About a year and a half ago, executives at several companies were bemoaning the high energy costs and the difficulty of getting enough energy electricity to their datacenters. It's not an uncommon concern among IT execs, but this group did more than kvetch. They banded together and sought other companies to join them. In February 2007, the Green Grid was born, and in less than a year grew to more than 100 members.
Metrics let businesses achieve real energy efficiencies
More important, it established two metrics that are helping companies do something about their datacenter energy woes: the Power Usage Effectiveness (PUE) metric and the Data Center Efficiency (DCE) metric. "We started with a common language and metrics to establish the baseline and goals," says John Tuccillo, one of the Green Grid directors. "It's an important starting point for any company looking to embrace sustainable IT practices," he adds.

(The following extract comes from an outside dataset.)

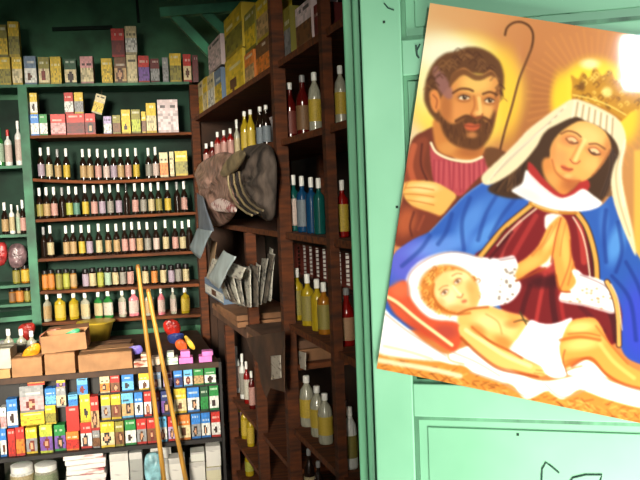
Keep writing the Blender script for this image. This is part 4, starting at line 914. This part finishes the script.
# undershirt, praying hands, sleeves
poly([(546,215),(562,215.5),(558,226),(546,230)],(248,240,230),.5)
poly([(541,250),(551,242),(552,262),(545,268),(536,262)],(252,244,228),.8)
poly([(546,230),(552,222),(560,216),(566,220),(570,234),(571,250),(574,264),(578,278),(570,292),(558,288),(555,268),(552,255),(546,262),(530,272),(516,280),(512,268),(526,258),(538,246)],(240,176,92),.6)
ell(550,240,4,12,(255,214,130),.8,.7,25); ell(565,250,4,20,(255,206,116),.7,.7,-6); ell(530,264,14,5,(255,206,120),.6,.7,-30)
line([(561,218),(556,236),(553,252),(551,262)],1.6,(190,104,52),.9,.6); line([(566,222),(562,240),(560,256)],1,(206,124,62),.7,.6); line([(552,226),(544,242),(532,256)],1.2,(206,124,62),.8,.6); line([(557,222),(549,238),(540,250)],1,(214,136,70),.7,.6); line([(570,240),(570,262),(560,290)],1.6,(196,110,58),.7,.8); line([(574,262),(568,285)],2,(206,120,60),.6,1)
slv=poly([(466,262),(478,257),(494,259),(506,257),(514,256),(518,266),(515,276),(521,284),(518,294),(508,303),(492,306),(478,302),(468,290)],(252,248,244),.6)
slv2=poly([(572,271),(578,270),(584,275),(596,278),(610,285),(615,298),(614,313),(602,311),(584,306),(566,303),(559,300),(562,291),(568,292),(576,282)],(252,248,242),.6)
for i in range(46):
    x,y=rg.uniform(474,517),rg.uniform(268,304); ell(x,y,1.6,1.3,(150,132,110),.8,.5,clip=slv)
for i in range(26):
    x,y=rg.uniform(562,614),rg.uniform(288,311); ell(x,y,1.6,1.2,(206,150,96),.7,.5,clip=slv2)
for a in (((470,262),(494,261),(514,258)),((580,275),(600,283),(612,292))): line(a,1.8,(176,150,150),.8,.8)
line([(607,282),(614,296),(618,316),(619,345)],6,(84,58,44)); line([(607,282),(614,296),(618,316),(619,345)],4,(232,186,112)); line([(611,284),(618,300),(622,330)],1,(246,226,190))
# straw bed
poly([(377,340),(420,350),(470,365),(520,380),(580,388),(650,396),(760,410),(760,470),(640,440),(540,415),(440,392),(376,376)],(226,164,84),.8,1,False)
for i in range(420):
    x=rg.uniform(380,760); yb=370+(x-377)*.21; y=yb+rg.uniform(-16,10); s=rg.uniform(5,12); sl=rg.uniform(-.9,.5)
    line([(x,y),(x+s*.7,y-s*sl)],1.1,((255,220,140),(176,112,46),(240,186,100),(140,84,36))[i%4],.6,.5)
# white veil arc behind the infant, pillow
poly([(406,300),(406,280),(414,266),(428,257),(446,252),(464,253),(480,258),(500,262),(496,300),(470,330),(430,330),(412,318)],(254,252,250),1)
poly([(385,292),(394,285),(406,281),(412,300),(430,318),(456,322),(464,332),(456,350),(446,349),(424,334),(404,322),(392,310)],(222,112,74),.8); ell(445,332,12,7,(186,90,84),.6,.6); ell(400,290,9,8,(236,140,96),.7,.6); ell(420,330,14,5,(206,92,60),.6,.6,35)
line([(386,296),(398,303),(416,318),(436,333),(452,345)],3.4,(255,226,176)); line([(386,299),(398,307),(414,321),(434,337),(450,348)],1.2,(200,110,76),.8)
# infant hair, head
ell(449,290,30,25,(222,152,76),1,.10,15)
for i in range(90):
    a=rg.uniform(0,2*math.pi); r=rg.uniform(.7,1.05); x,y=449+30*r*math.cos(a),290+25*r*math.sin(a)
    line([(x-2,y),(x,y-2),(x+2,y),(x+.5,y+2)],1.2,((255,216,130),(186,112,50),(240,180,98))[i%3],.7,.5)
bf=poly([(434,282),(444,272),(458,270),(470,276),(478,290),(478,304),(470,311),(458,312),(444,307),(435,296)],(252,216,150),.8)
ell(448,296,10,9,(255,236,190),.8,.6,clip=bf); ell(460,276,10,5,(255,236,180),.8,.6,clip=bf); ell(474,296,5,12,(236,180,108),.7,.7,clip=bf); ell(458,309,12,4,(232,170,104),.6,.7,clip=bf)
for cx,cy,r in ((444.5,292.5,-32),(457.5,281.5,-32)):
    ell(cx,cy,4.6,3.2,(222,160,100),.7,.5,r); ell(cx,cy,3.4,1.9,(250,240,224),1,.2,r); ell(cx+.2,cy,1.6,1.7,(140,104,74),.9,.3); line([(cx-3,cy+1),(cx-.6,cy-2.4),(cx+3.2,cy-2.6)],1,(150,90,54),.8)
line([(439,290),(443,286.5),(448,285.5)],1.2,(196,128,70),.7); line([(452,276),(457,273.5),(462,274)],1.2,(196,128,70),.7); line([(453,286),(458,292),(461,295)],2,(255,240,200),.8,1); line([(457,297),(461,297.5),(463,294)],1.2,(214,132,86),.9)
poly([(461.5,301),(464,299.5),(466.5,299.5),(467,301.5),(464.5,303),(462,303)],(206,116,84),.6,.8)
# sheets
poly([(383,308),(392,316),(410,330),(426,343),(446,354),(462,348),(474,346),(492,358),(520,374),(545,381),(575,376),(602,372),(625,382),(660,392),(720,398),(720,412),(650,409),(610,400),(588,392),(578,390),(563,399),(552,394),(546,391),(526,399),(512,385),(496,381),(476,374),(464,366),(450,364),(430,358),(410,352),(378,346),(380,325)],(253,251,247),.6)
poly([(379,330),(400,336),(430,350),(448,360),(420,360),(376,352)],(250,246,238),.8); line([(384,346),(410,352),(432,359)],2,(226,200,150),.6,1); line([(448,352),(450,360),(464,364)],1.6,(206,168,110),.7,.8); ell(520,384,20,3,(232,226,224),.6,.7,12); line([(470,350),(500,368),(540,386)],1.2,(226,218,216),.6,1)
line([(378,360),(400,364),(430,369),(460,376)],5,(252,240,214),.8,2)
# infant body
bd=poly([(458,316),(470,309),(488,306),(500,309),(512,313),(524,316),(530,324),(524,334),(514,348),(508,356),(492,346),(474,334),(460,326)],(248,200,124),.8)
ell(488,322,14,8,(255,232,172),.8,.7,20,clip=bd); ell(506,330,12,8,(255,226,160),.7,.7,20,clip=bd); line([(486,314),(498,322),(502,334)],1.4,(222,150,84),.6,1,clip=bd); ell(516,318,9,4,(240,176,96),.7,.6,20,clip=bd)
poly([(470,326),(480,334),(498,346),(512,352),(530,362),(544,368),(551,370),(548,373),(542,376),(532,374),(515,370),(496,366),(478,352),(462,338),(459,326)],(250,206,132),.7); line([(466,330),(484,342),(506,356),(530,366)],4,(255,236,184),.8,1.6); line([(461,336),(478,352),(497,366),(516,371),(538,376)],1.3,(206,128,66),.8,.7); line([(472,328),(490,342),(510,352),(520,357)],1.2,(214,138,76),.7,.7)
for a in (((536,370),(545,371)),((534,373),(544,374))): line(a,.8,(200,120,62),.8,.4,False)
line([(520,312),(524,320),(528,327),(532,335)],1.6,(96,84,52),.9); line([(514,322),(522,320),(530,322)],2,(110,96,60),.8); 
# loincloth
cz=poly([(509,350),(518,338),(526,326),(531,320),(540,323),(550,324),(560,322),(572,318),(568,330),(560,344),(561,356),(567,374),(556,378),(546,374),(540,366),(524,358)],(253,251,249),.6)
for a in (((532,326),(524,340),(516,352)),((545,326),(538,345),(534,360)),((560,326),(550,345),(552,368))): line(a,1.4,(226,220,222),.8,1,clip=cz)
# legs
lg=poly([(570,322),(582,318),(594,318),(601,326),(608,340),(618,354),(630,366),(646,374),(668,384),(690,388),(690,396),(660,392),(636,388),(612,382),(606,376),(596,366),(586,360),(574,364),(565,368),(560,352),(562,338)],(242,180,98),.7)
ell(580,327,14,5,(255,226,150),.8,.7,-5,clip=lg); ell(582,344,18,6,(255,222,146),.8,.7,-8,clip=lg); line([(568,334),(586,333),(600,336)],1.6,(206,126,60),.8,.8,clip=lg); line([(600,344),(614,362),(634,378)],4,(255,214,136),.7,1.6,clip=lg); line([(596,366),(584,358),(566,366)],2,(200,120,58),.7,1); ell(574,361,10,3,(214,130,66),.6,.6,-10)
poly([(564,372),(572,366),(582,360),(592,362),(604,374),(590,374),(574,376)],(253,248,240),.6); line([(566,371),(574,368),(582,366)],1.6,(220,150,80),.8,.7)
line([(565,350),(563,360),(567,374)],1.2,(150,96,54),.8,.6)
for f_ in ([(461,338),(478,354),(497,368),(516,373),(538,377)],[(472,327),(490,341),(510,351),(522,358)],[(458,314),(470,309),(488,307)]): line(f_,2.4,(176,92,38),.7,1.2)
line([(560,340),(580,337),(600,340)],3,(196,112,48),.7,1.6); line([(572,366),(590,358),(606,374),(626,385),(660,393)],3,(180,98,42),.75,1.5); line([(596,326),(610,344),(628,364)],2,(206,124,58),.6,1.2)
ell(503,342,9,6,(214,140,70),.6,.7,30,clip=bd); ell(478,330,8,5,(220,148,78),.6,.7,30,clip=bd); ell(512,324,7,4,(206,130,66),.5,.7,clip=bd)
line([(434,284),(433,296),(442,308),(456,314),(470,313)],2.2,(196,116,52),.7,1.4); ell(440,303,5,5,(240,186,120),.6,.7,clip=bf); ell(470,287,4,6,(232,176,104),.6,.7,clip=bf)
for f_ in ([(383,312),(410,333),(446,356)],[(470,372),(500,382),(524,396)],[(545,384),(562,397),(585,390)],[(600,376),(640,391),(700,400)],[(452,352),(476,362),(500,376)]): line(f_,1.6,(196,170,150),.7,1)
for f_ in ([(560,300),(590,306),(614,313)],[(408,296),(410,274),(430,258),(455,252),(482,258)]): line(f_,1.8,(186,150,140),.6,1)
line([(552,160),(556,172),(566,180),(580,181)],2.4,(190,104,56),.6,1.4); line([(610,150),(603,162),(592,176)],2.2,(170,96,54),.6,1.4); ell(566,142,9,4,(222,140,86),.5,.7,20,clip=mf)
for f_ in ([(545,268),(530,275),(516,281)],[(570,292),(560,290),(556,275)]): line(f_,2.2,(176,92,40),.8,1)
for f_ in ([(470,270),(462,262),(486,244),(506,228)],[(512,232),(500,246),(490,258)]): line(f_,3,(74,20,26),.6,1.6,clip=tu)
# colours darkened towards the foot to offset the stronger lamp light there
w_=np.clip((GY-150)/260,0,1)[...,None]; CAN=255*np.power(np.clip(CAN,0,255)/255,1.12+.38*w_).astype(np.float32)
# soften + print grain
for c_ in range(3): CAN[...,c_]=blur(CAN[...,c_],.35)
CAN=np.clip(CAN,0,255)
def sample(px,py):
    x=np.clip((px-X0)*SS-.5,0,WW_-1.001); y=np.clip((py-Y0)*SS-.5,0,HH-1.001); i=x.astype(int); j=y.astype(int); fx=(x-i)[:,None]; fy=(y-j)[:,None]
    return (CAN[j,i]*(1-fx)+CAN[j,i+1]*fx)*(1-fy)+(CAN[j+1,i]*(1-fx)+CAN[j+1,i+1]*fx)*fy
POFF=.006
TLc=np.array(da(430,3,POFF)); BLc=np.array(da(377,368,POFF)); t2=np.array(da(640,35.5,POFF)); dirn=(t2-TLc)/np.linalg.norm(t2-TLc)
PWID=.585
TRc=TLc+dirn*PWID; b2=np.array(da(640,423,POFF)); dirb=(b2-BLc)/np.linalg.norm(b2-BLc); BRc=BLc+dirb*(PWID*1.0)
nu,nv=360,400
U,V_=np.meshgrid(np.linspace(0,1,nu+1),np.linspace(0,1,nv+1)); U=U.ravel()[:,None]; V_=V_.ravel()[:,None]
AZ=(TLc*(1-U)+TRc*U)*(1-V_)+(BLc*(1-U)+BRc*U)*V_
curl=POFF+.004*np.clip(1-np.hypot(U-0,V_-1)/.25,0,1)**2+.0003*np.sin(7*U+4*V_)
Wp=np.array(DO)[None]+AZ[:,:1]*np.array(DA)[None]+curl*np.array(DNV)[None]; Wp[:,2]+=AZ[:,1]
rel=Wp-np.array(EYE); dd=rel@np.array(_f); PXs=320+F*(rel@np.array(_r))/dd; PYs=240-F*(rel@np.array(_u))/dd
rgb=lin(sample(PXs,PYs))
cen=np.array(DP(*[float(x) for x in (AZ[:,0].mean(),0,AZ[:,1].mean())]))
Vloc=Wp-cen
me=bpy.data.meshes.new('religious_poster')
idx=np.arange((nu+1)*(nv+1)).reshape(nv+1,nu+1)
quads=np.stack([idx[:-1,:-1],idx[1:,:-1],idx[1:,1:],idx[:-1,1:]],-1).reshape(-1,4)
me.from_pydata(Vloc.tolist(),[],quads.tolist()); me.update()
ca=me.color_attributes.new('print','FLOAT_COLOR','POINT'); ca.data.foreach_set('color',np.concatenate([rgb,np.ones((len(rgb),1))],1).astype(np.float32).ravel())
for p in me.polygons: p.use_smooth=True
gm=attr_mat('glossy_print',rough=.6,coat=1.0,coat_rough=.05); gm.node_tree.nodes['Principled BSDF'].inputs['Specular IOR Level'].default_value=.1; me.materials.append(gm)
po=link(bpy.data.objects.new('religious_poster',me)); po.location=cen
tag(po,'tilted glossy nativity poster of woman, bearded man and infant, fixed on the green door','poster')
# ================================================================== light
wd=bpy.data.worlds.new('daylight'); scene.world=wd; wd.use_nodes=True
bg=wd.node_tree.nodes['Background']
sk=wd.node_tree.nodes.new('ShaderNodeTexSky'); sk.sky_type='HOSEK_WILKIE'; sk.turbidity=6; sk.sun_direction=Vector((-.3,-.6,.6)).normalized()
mxn=wd.node_tree.nodes.new('ShaderNodeMix'); mxn.data_type='RGBA'; mxn.inputs['Factor'].default_value=.75
wd.node_tree.links.new(sk.outputs['Color'],mxn.inputs['A']); mxn.inputs['B'].default_value=(.95,.95,.92,1)
wd.node_tree.links.new(mxn.outputs['Result'],bg.inputs['Color']); bg.inputs['Strength'].default_value=.22
def area_light(name,loc,target,size,power,color=(1,1,1),sy=None,spread=None):
    l=bpy.data.lights.new(name,'AREA'); l.energy=power; l.color=color; l.size=size
    if sy: l.shape='RECTANGLE'; l.size_y=sy
    if spread: l.spread=spread
    o=bpy.data.objects.new(name,l); COL.objects.link(o); o.location=loc
    o.rotation_euler=(Vector(target)-Vector(loc)).to_track_quat('-Z','Y').to_euler(); return o
# sunlit ground in front of the shop throwing light up on the door
area_light('ground_bounce',(.58,.45,.60),DP(.36,0,1.25),.6,17,(1,.97,.9),spread=math.radians(150))
# bright sky reaching into the shop through the doorway
area_light('sky_fill',(-1.5,-2.6,2.35),(-.62,5.0,1.1),1.1,43,(1,.93,.78),spread=math.radians(30))
# small lamp added at the mirror angle to put glare on the poster
g=hit(652,62,DO+DNV*POFF,DNV); vd=(g-EYE).normalized(); rf=vd-DNV*2*vd.dot(DNV); gl=g+rf*2.2
area_light('glare_lamp',gl,g,.20,3.2,(1,1,.97),spread=math.radians(60))
area_light('backdrop_lamp',RP(.2,.62,2.4),RP(.2,.95,1.2),.4,45,(1,.96,.88),sy=.5,spread=math.radians(150))  # lamp added to brighten the pale wall behind the lattice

The approach is simple: "If you can't see it, you can't address it," says Christian Belady, a Green Grid board member.
With these metrics, datacenters and the vendors whose products they employ now can measure energy usage in a consistent way, across various datacenter configurations and product mixes, providing both the insight on where energy is consumed and the ability to gauge whether energy-reduction efforts are actually working. "People were not adopting best practices as well as they should have since they had no understanding of what the effect would be if they did," Belady says. Now they can calculate that effect.
And the results are positive, Belady says, noting that the companies that have used the metrics have all seen improved energy efficiency. How they accomplished these efficiencies varies considerably, as IT and power engineers experimented with various approaches once they had ways of measuring effectiveness. "All of them were finding new and different ways to do so," Belady says. "It's kind of astonishing."
Moving beyond the low-hanging fruit
The Green Grid's initial focus was what Belady calls the "low-hanging fruit," establishing the baselines and metrics around energy consumption. And now it's carrying that fruit further by working with governments in North America, Europe, and Asia to incorporate the Green Grid metrics into their own goals, regulations, and so on.
While governments may use the metrics in different ways, Belady notes that having a common underlying set of metrics is useful to global companies as it provides a consistent context across nations. And there's not been the kind of divisions over energy efficiency as there have been in other environment areas, such as climate change and industrial pollution, "because the governments all have their eyes on the same goal: energy efficiency," he adds.
The Green Grid studiously avoids product recommendations and spends a lot of time gaining consensus among its members, in both cases to further adoption and keep the process as apolitical as possible, Tuccillo notes. "No one company can drive the process," Tuccillo says, lessening the possibility of interminable standards conflicts that groups such as the IEEE have seen.
And the Green Grid uses existing metrics, standards, and research where possible to speed up both the technical and political processes, he adds. "Other organizations are coming up with similar metrics, so why not call them the same?" says Belady.
Tuccillo and Belady expect the Green Grid's task will get more difficult as the nonprofit tackles more complex issues beyond the low-hanging fruit, such as gauging datacenter productivity and correlating that to energy efficiency. But the hard-dollar benefits of saving energy give them both faith the Green Grid will tackle the issues higher up in the tree.